Demonstrating yet again Dartmouth’s astounding lack of self-awareness, Dartmouth graduate Isaiah Berg offers several really unconventional ideas about how to fix the fraternity system. Over at Dartblog he writes about his plans:

Mandate beer connoisseurship. The problem with Keystone, besides the fact that it comes in a can, is that it is absurdly inexpensive and tastes horrid. And with an ABV of around 3%, Keystone can be consumed faster and in greater quantities than most other beers. There are negative externalities to cheap beer: fraternities are more likely to give it out indiscriminately and consume it indiscriminately, which tend to cause problems. The College could choose a number of high-end craft beers such as Dogfish Head, Switchback, Harpoon, etc. and simply mandate that only their products be served in the kegs at student functions. Animal House antics are made less attractive while serving and consuming full-bodied, superior, expensive beer. Students’ palates would thank them later.

Nice try.

I’m not really sure if he’s serious but this would only improve the school’s Greek system if the problem were minor, along the lines of “neighbors are complaining.” If your problem is hazing scandal, fancy beer isn’t going to help. [Image via]

Daniel Luzer is the news editor at Governing Magazine and former web editor of the Washington Monthly. Find him on Twitter: @Daniel_Luzer

Comments

  • Rick B on June 09, 2012 1:52 AM:

    The problem with mandating beer connoisseurship anywhere in the U.S. is that there is no mass produced truck-delivered American beer which would qualify. After the U.S. Army provided me with a three year tour of German beers (interspersed with occasional military activities) I returned to America to the horrible realization that there was nothing here to drink except pale, tasteless lagers. Nothing has changed except the occasional import which, sadly, proves that beer does not travel well.

    I seriously doubt that any fraternity in America would survive the anti-American reputation of demanding beer connoisseurship.

  • HokieAnnie on June 10, 2012 9:14 AM:

    Rick you are so, so, so, so wrong. The best beer is made in America. When was the last time you set foot in a decent grocery store/liquor store?

    The craft beer movement started by Jimmy Carter's lifting of the restrictions on home brewing has created a golden age of American beer. German beer is hamstrung by the Rheingold purity laws. It's good for what it is but there so much more depth and creativity to US beer right now.

    That said methinks that Isaiah Berg was channeling Jonathan Swift. That could not possibly be a serious suggestion.

  • Snarki, child of Loki on June 11, 2012 1:15 PM:

    Depends on where you live, I suspect. Probably hard to get good microbrews in the wilds of Nebraska, for example.

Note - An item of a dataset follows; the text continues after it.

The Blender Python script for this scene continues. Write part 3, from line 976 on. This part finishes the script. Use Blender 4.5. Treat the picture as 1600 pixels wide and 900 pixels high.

    If you really want college kids to cut down on the boozing, there's an solution, but it takes time and altering attitudes:

    Starting at age ~12 make each kid drink some beer on their birthday. They'll hate it, it'll scar them for life (or at least their teens). Point is, the teen rebellion will be to *avoid* drinking beer; it's no longer a "rite of passage" thing, it's a "kid" thing.